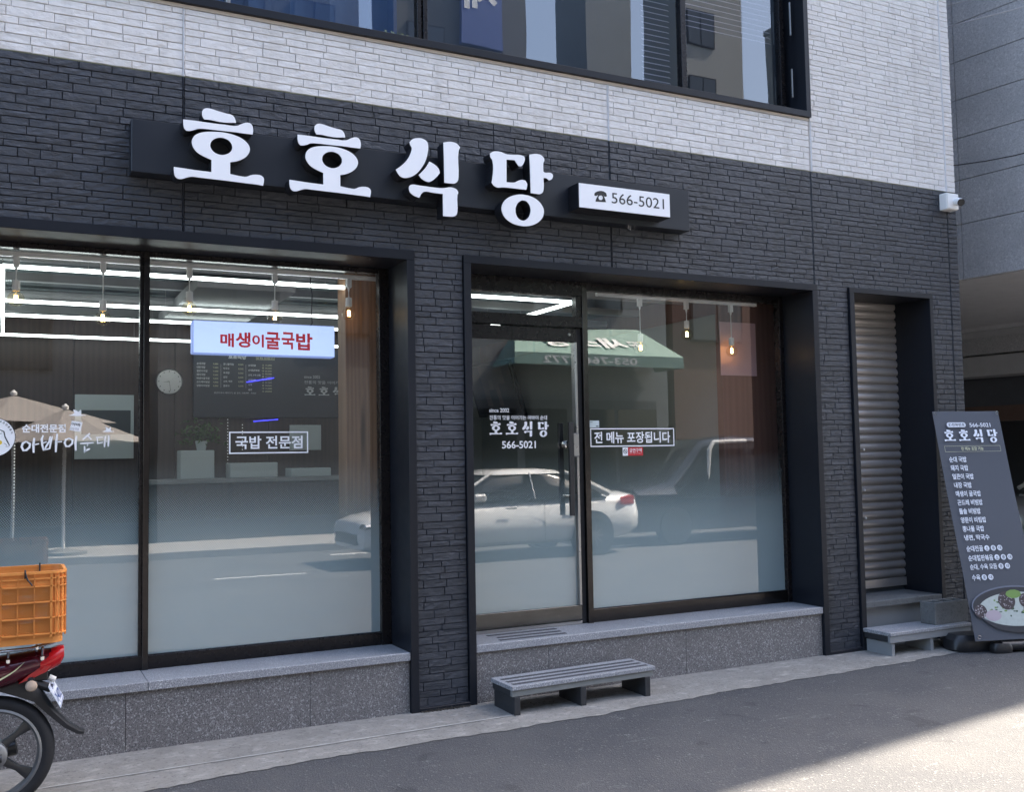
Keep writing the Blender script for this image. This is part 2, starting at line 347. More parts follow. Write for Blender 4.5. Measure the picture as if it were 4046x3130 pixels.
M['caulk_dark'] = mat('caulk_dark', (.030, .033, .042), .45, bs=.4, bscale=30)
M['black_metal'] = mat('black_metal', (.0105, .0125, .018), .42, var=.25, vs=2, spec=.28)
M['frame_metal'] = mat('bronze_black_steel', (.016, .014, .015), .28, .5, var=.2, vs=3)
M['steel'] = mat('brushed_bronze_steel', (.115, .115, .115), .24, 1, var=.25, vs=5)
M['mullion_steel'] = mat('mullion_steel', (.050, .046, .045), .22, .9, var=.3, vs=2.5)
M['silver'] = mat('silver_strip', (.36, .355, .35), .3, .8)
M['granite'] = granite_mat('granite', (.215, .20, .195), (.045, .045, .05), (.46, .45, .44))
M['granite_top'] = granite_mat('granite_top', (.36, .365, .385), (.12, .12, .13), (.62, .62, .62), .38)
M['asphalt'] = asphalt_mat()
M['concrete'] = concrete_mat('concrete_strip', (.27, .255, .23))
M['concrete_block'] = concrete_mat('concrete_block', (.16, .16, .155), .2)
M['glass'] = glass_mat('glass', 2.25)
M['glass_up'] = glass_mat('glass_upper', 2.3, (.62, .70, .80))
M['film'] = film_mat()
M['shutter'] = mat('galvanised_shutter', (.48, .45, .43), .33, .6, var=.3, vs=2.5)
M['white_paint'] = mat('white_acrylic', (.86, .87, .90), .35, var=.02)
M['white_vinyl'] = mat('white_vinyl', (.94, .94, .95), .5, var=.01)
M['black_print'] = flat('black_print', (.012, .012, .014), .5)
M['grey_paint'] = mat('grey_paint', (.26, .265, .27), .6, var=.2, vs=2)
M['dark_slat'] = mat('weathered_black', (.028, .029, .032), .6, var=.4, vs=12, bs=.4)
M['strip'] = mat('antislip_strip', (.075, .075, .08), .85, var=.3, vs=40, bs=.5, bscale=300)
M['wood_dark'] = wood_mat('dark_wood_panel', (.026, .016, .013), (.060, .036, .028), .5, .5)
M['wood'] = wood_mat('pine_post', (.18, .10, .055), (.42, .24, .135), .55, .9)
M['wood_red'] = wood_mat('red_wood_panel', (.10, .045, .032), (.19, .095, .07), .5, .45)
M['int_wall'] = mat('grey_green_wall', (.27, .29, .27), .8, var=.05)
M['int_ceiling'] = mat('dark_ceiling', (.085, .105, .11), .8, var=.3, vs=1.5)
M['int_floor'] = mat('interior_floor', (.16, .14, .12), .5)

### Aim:
Please reproduce the listing exactly from its opening line through the line that contains "M['silver'] = mat('silver_strip', (.36, .355, .35), .3, .8)", both included, with all pictures omitted.

### Correct response:
Keep writing the Blender script for this image. This is part 2, starting at line 347. More parts follow. Write for Blender 4.5. Measure the picture as if it were 4046x3130 pixels.
M['caulk_dark'] = mat('caulk_dark', (.030, .033, .042), .45, bs=.4, bscale=30)
M['black_metal'] = mat('black_metal', (.0105, .0125, .018), .42, var=.25, vs=2, spec=.28)
M['frame_metal'] = mat('bronze_black_steel', (.016, .014, .015), .28, .5, var=.2, vs=3)
M['steel'] = mat('brushed_bronze_steel', (.115, .115, .115), .24, 1, var=.25, vs=5)
M['mullion_steel'] = mat('mullion_steel', (.050, .046, .045), .22, .9, var=.3, vs=2.5)
M['silver'] = mat('silver_strip', (.36, .355, .35), .3, .8)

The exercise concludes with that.